Aconteceu no último Julho, no centro cultural Machavenga, durante o festival "noite de abraços", um grosso e tal, cheio de si, enchendo os braços com a namorada, aproximou sorrateiro para a mesa de livros, e então: 

«Quais autores têm aqui?»

Caiu um silencio duro.

«Que monstro é este!» espantei-me. 

«Tens ali os nomes de autores nas capas…», rematei aborrecido. 

«Vejo ali o Mia Couto…» 

Calei-me. 

«Tem aquele livro daquela senhora (…) escreve sobre poligamia, e acho ganhou prémio em Portugal…»

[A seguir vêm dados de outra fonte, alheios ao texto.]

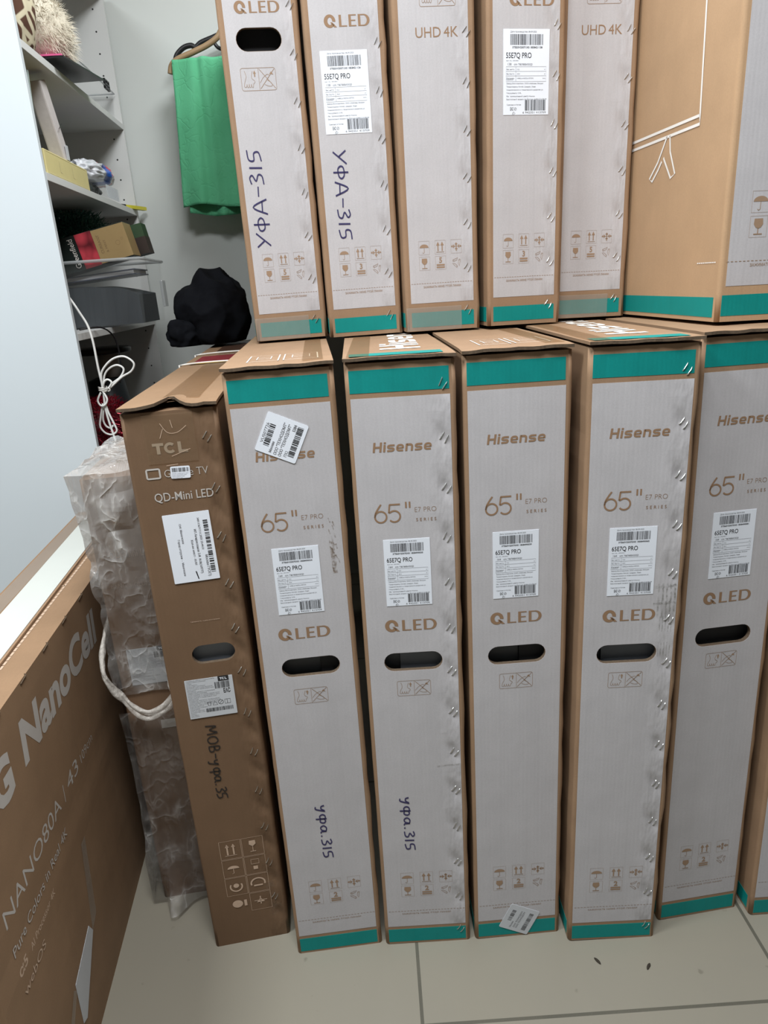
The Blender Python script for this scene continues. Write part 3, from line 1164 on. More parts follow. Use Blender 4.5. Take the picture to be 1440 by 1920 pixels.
def up_carton(x0, y0, yaw, side, t, label, kind, seed, number, L=1.15, wave=.0012, grayw=None, texts=(), label_at=None, note=None, hole=None, taped=False, st=None):
    """x0,y0 = front lower-left corner"""
    yr = R(yaw)
    cx, cy = x0 + math.cos(yr) * W2 / 2, y0 + math.sin(yr) * W2 / 2
    root = empty('tv_carton', (cx, cy, UZ + abs(t) * W2 / 2), (0, t, yr))
    tag(root, label, 'carton', 'smaller cartons stacked on the tall row')
    w2 = W2 / 2
    sh = -math.tan(R(side - yaw))
    hl = (hole[0] - w2, hole[1], hole[2], hole[3]) if hole else None
    carton_body(W2, H2, L, sh, hl, wave, seed, root)
    hole_panel('printed_panel', M['gray_up'], root, -w2 + .0105, .0505, w2 - .0115, .835, hole=hl)
    hole_panel('teal_band', M['teal'], root, -w2 + .0105, .0075, w2 - .0115, .0340)
    hole_panel('teal_band', M['teal'], root, -w2 + .0105, .845, w2 - .0115, .875)
    bm = bmesh.new()
    xa, xb = -w2 + sh * .012, -w2 + sh * (L - .02)
    q = [(xa, .012, .0075), (xb, L - .02, .0075), (xb, L - .02, .034), (xa, .012, .034)]
    v1 = [bm.verts.new(p) for p in q]
    v2 = [bm.verts.new((p[0] - .0004, p[1], p[2])) for p in q]
    bm.faces.new(v2)
    for i in range(4):
        bm.faces.new((v1[i], v1[(i + 1) % 4], v2[(i + 1) % 4], v2[i]))
    from_bm('teal_band', bm, M['teal'], root)
    if hole:
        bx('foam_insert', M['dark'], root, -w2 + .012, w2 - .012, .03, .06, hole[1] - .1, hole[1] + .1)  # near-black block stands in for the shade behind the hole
    for s_ in texts:
        if s_[0] == 'qled':
            qled(Ink(), s_[1] - w2, s_[2], .078, .0175).build('display_type_lettering', M['ink_brown'], root)
        elif s_[0] == 'uhd':
            Ink().text('UHD', s_[1] - w2, s_[2], .0150, .043, weight=.0).text('4K', s_[1] + .048 - w2, s_[2], .0150, .0245, weight=.0).build('display_type_lettering', M['ink_brown'], root)
        elif s_[0] == 'grip':
            link('grip_pictogram', shared_ink('grip_pictogram', grip_ink, M['ink_lines']), None, root, (s_[1] - w2, 0, s_[2])).scale = (1.13, 1, 1.3)
    o = link('handling_symbols', shared_ink('handling_symbols%d' % number, lambda: icon_ink(number), M['ink_lines']), None, root, (.029 - w2, 0, .1085))
    o.scale = (.86, 1, .95)
    k = Ink()
    uu = .0125
    while uu < .124:
        k.rect(uu - w2, .0850, uu + .0030 - w2, .0857)
        uu += .0048
    k.text('ЗАЖИМАТЬ НИЖЕ ЭТОЙ ЛИНИИ', .035 - w2, .0772, .0034, .070, weight=.01, res=2)
    k.build('clamp_line_print', M['ink_lines'], root)
    if label_at:
        product_label(root, label_at[0] - w2, label_at[1], '55', label_at[2], .0815, .1285)
    if note:
        hand_note(root, 'УФА-315', note[3], note[0] - w2, note[1], note[4], .0022, length=note[2])
    s0 = st or (.1175, .1260)
    staples(root, [(s0[0] + (s0[1] - s0[0]) * i / 7 - w2, .0345 + i * .0753) for i in range(8)], seed)
    if taped:
        k = Ink().rect(-w2 + .001, .001, w2 - .035, .043)
        k.build('packing_tape', M['tape_clear'], root, -.0012)
    return root


up_carton(-.2238, 1.43, 8, 8.5, -.004, 'carton in the upper row with an open grip hole, leftmost of the row', '55', 11, 5,
          texts=(('qled', .030, .551), ('grip', .0285, .4325)), note=(.0475, .172, .17, .0245, False), hole=(.067, .511, .0785, .0355), taped=True)
up_carton(-.0782, 1.40, 5, 5, 0.0, 'upper row carton with a white label and blue writing beneath it', '55', 12, 3,
          texts=(('qled', .0355, .5115),), label_at=(.0240, .4765, '3TE55V25071X0 1858421126'), note=(.0330, .3215, .152, .0225, True))
up_carton(.0675, 1.38, 4, 4.9, .008, 'plain upper row carton between the two white-labelled cartons', '55', 13, 5,
          texts=(('uhd', .0385, .4800), ('grip', .047, .525)), taped=True)
up_carton(.2182, 1.365, 9, 4.6, .019, 'upper row carton with a white label and no handwriting', '55', 14, 3,
          texts=(('qled', .0395, .5135),), label_at=(.0290, .4795, '3TE55V25071X0 1858421138'))
up_carton(.3580, 1.432, 3, 3, .023, 'shaded upper row carton wedged beside the big orange-brown carton', '55', 15, 5,
          texts=(('uhd', .036, .4795), ('grip', .044, .526)), taped=True)

# large carton at the right end of the upper row, turned so its broad side shows
yr = R(3)
W6, L6, H6 = .17, .95, .80
root = empty('tv_carton', (.5211 + math.cos(yr) * W6 / 2, 1.102 + math.sin(yr) * W6 / 2, UZ), (0, .020, yr))
tag(root, 'large orange-brown carton with a white line drawing of a television on its side', 'carton')
carton_body(W6, H6, L6, 0, None, .0008, 16, root, M['kraft_orange'])
w6 = W6 / 2
hole_panel('printed_panel', M['gray'], root, -w6 + .0105, .0515, w6 - .012, .75)
hole_panel('teal_band', M['teal'], root, -w6 + .0065, .0085, w6 - .012, .0385)


def side_fn(u, z):
    return (-w6 - .0006, u, z)


bm = bmesh.new()
box(bm, -w6 - .0005, -w6, .012, L6 - .02, .0065, .0360)
from_bm('teal_band', bm, M['teal'], root)
k = Ink()
k.line([(.108, .70), (.105, .4526), (.0985, .3001), (.0975, .2880), (.3160, .2920), (.60, .2975)], .0044)
k.line([(.0985, .3001), (.3170, .3045), (.60, .310)], .0044)
k.line([(.207, .2910), (.2370, .2560), (.2680, .2330), (.2560, .2280), (.2350, .2430), (.2220, .2550)], .0042)
k.line([(.197, .2905), (.192, .2650), (.1700, .2290), (.1850, .2245), (.2130, .2560), (.2160, .2600)], .0042)
k.build('television_drawing', M['ink_white'], root, fn=side_fn)
k = Ink()
uu = .014
while uu < .072:
    k.rect(uu, .0855, uu + .0042, .0872)
    uu += .0058
k.build('clamp_line_print', M['ink_white'], root, fn=side_fn)
k = Ink()
uu = .0085
while uu < .155:
    k.rect(uu - w6, .0855, uu + .0038 - w6, .0864)
    uu += .0062
k.text('ЗАЖИМАТЬ НИЖЕ ЭТОЙ ЛИНИИ', .0445 - w6, .0780, .0040, .085, weight=.01, res=2)
k.build('clamp_line_print', M['ink_lines'], root)
o = link('handling_symbols', shared_ink('handling_symbols5', lambda: icon_ink(5), M['ink_lines']), None, root, (.0385 - w6, 0, .1185))
o.scale = (1.15, 1, 1.18)

# ------------------------------------------------------------------ brown carton (left of the row)
W3, H3, L3 = .1395, 1.0075, 1.36
bx0, by0, byaw = -.3727, 1.029, R(8.2)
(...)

«A Paulina Chiziane» intercalou a jovem especada do meu lado esquerdo. 

«Deixa-me ver na caixa, é provável que tenhamos» disse o outro jovem do meu lado direito, dobrando-se sobre a caixa de livros como um ramo quebrado.

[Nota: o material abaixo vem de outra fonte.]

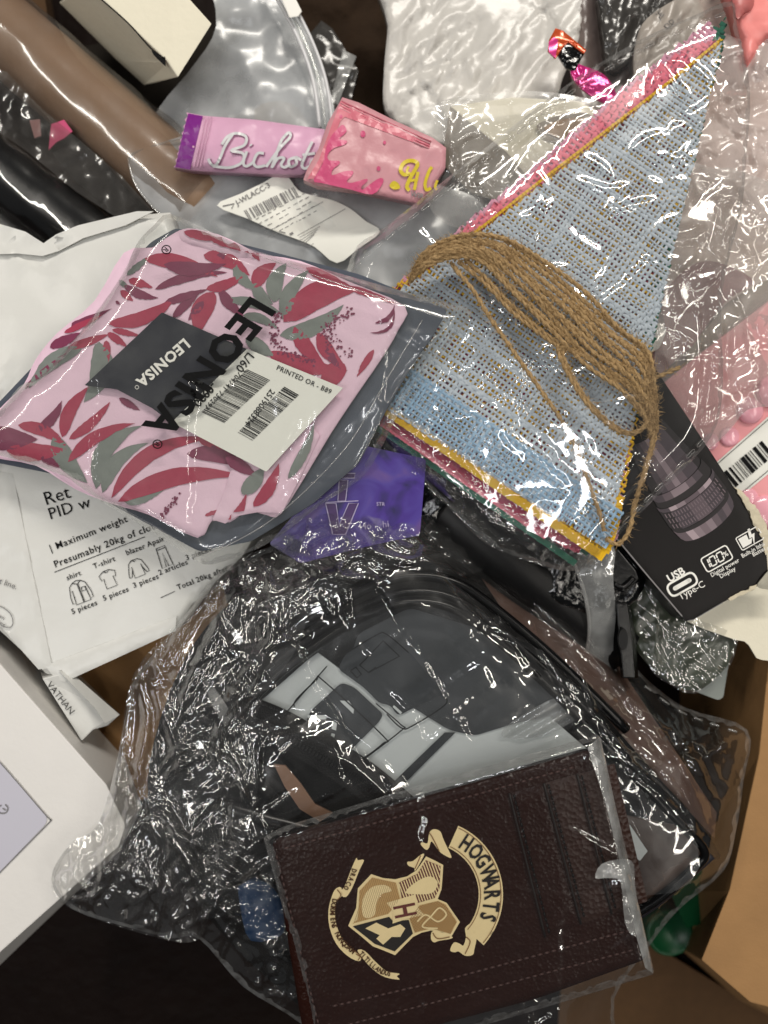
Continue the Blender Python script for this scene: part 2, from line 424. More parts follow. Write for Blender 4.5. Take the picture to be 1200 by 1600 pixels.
M_taupefilm = pm('taupe_film', (112, 100, 96), .3, .5, ('ridge', 60, .5), .15, 60)
M_magenta = pm('magenta_foil', (206, 40, 128), .16, .8, ('ridge', 110, .6), .2, 120, metal=.3)
M_orange = pm('orange_foil', (206, 84, 40), .2, .8, ('ridge', 110, .4), .3, 200, metal=.3)
M_leather = pm('brown_leather', (36, 16, 11), .26, .18, ('voronoi', 620, .35), .18, 200, bump2=('noise', 200, .25))
M_leather_sheen = pm('sheen_leather', (44, 25, 19), .36, .3, ('voronoi', 520, .55), .2, 150, bump2=('noise', 200, .3))  # leather lightened to carry the film's reflection on the right panel
M_stitch = pm('brown_thread', (70, 46, 42), .5, .5, None, .1)
M_crest = pm('cream_print', (228, 208, 158), .5, .4, None, .06, 300)
M_crestd = pm('brown_print', (126, 88, 50), .5, .4, None, .08, 300)
M_crestm = pm('tan_print', (186, 152, 98), .5, .4, None, .10, 400)
M_crestk = pm('dark_print', (26, 20, 18), .5, .4, None, .1)
M_crestr = pm('maroon_print', (98, 46, 40), .5, .4, None, .1)
M_jute = pm('jute', (172, 144, 104), .9, .15, ('noise', 1400, .9), .34, 900)
M_bl = pm('blue_burlap', (186, 196, 206), .8, .25, ('noise', 1800, .5), .14, 700)
M_bl2 = pm('bright_blue_burlap', (152, 182, 208), .8, .25, ('noise', 1800, .5), .14, 700)
M_ye = pm('yellow_burlap', (222, 176, 32), .8, .25, ('noise', 1800, .5), .12, 700)
M_cr = pm('crimson_burlap', (160, 36, 72), .8, .25, ('noise', 1800, .5), .12, 700)
M_pk = pm('pink_burlap', (228, 122, 142), .8, .25, ('noise', 1800, .5), .10, 700)
M_pp = pm('pale_pink_burlap', (216, 156, 180), .8, .25, ('noise', 1800, .5), .10, 700)
M_gn = pm('green_burlap', (40, 104, 84), .8, .25, ('noise', 1800, .5), .12, 700)
F_frost = film('frosted_clear_film', (.95, .95, .94), .20, .12, 1.6, (60, .03), (.80, .79, .77), hz_scale=40)
F_frostp = film('pink_clear_film', (.96, .93, .92), .36, .12, 1.6, (60, .03), (.88, .76, .73), hz_scale=30)
F_edge = film('welded_film', (.93, .93, .93), .10, .08, 2.2, (120, .05), (.85, .85, .84), hz_scale=260)
M_lav = pm('lavender_print', (190, 188, 200), .4, .5, None, .02, 20)
M_boxblack = pm('black_carton', (18, 15, 15), .4, .2, ('noise', 500, .06), .15, 60)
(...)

O fulano agarrou um outro livro ( O gato e o escuro), e indagou «De quem é este?»

«Tens aí o nome do autor na capa…» repliquei com o rubor a subir no sangue, mas no mesmo instante, a jovem cheia de modos respondia sobre a minha fala:

«É do Mia Couto…» 

«Fala sobre o quê este livro?»

«Os livros não falam por si» explodi de chofre «É preciso lê-los», sentenciei.

O fulano recolheu-se com a sua namorada para o fundo de ajuntamento de participantes do festival onde a penumbra do entardecer descia silenciosamente!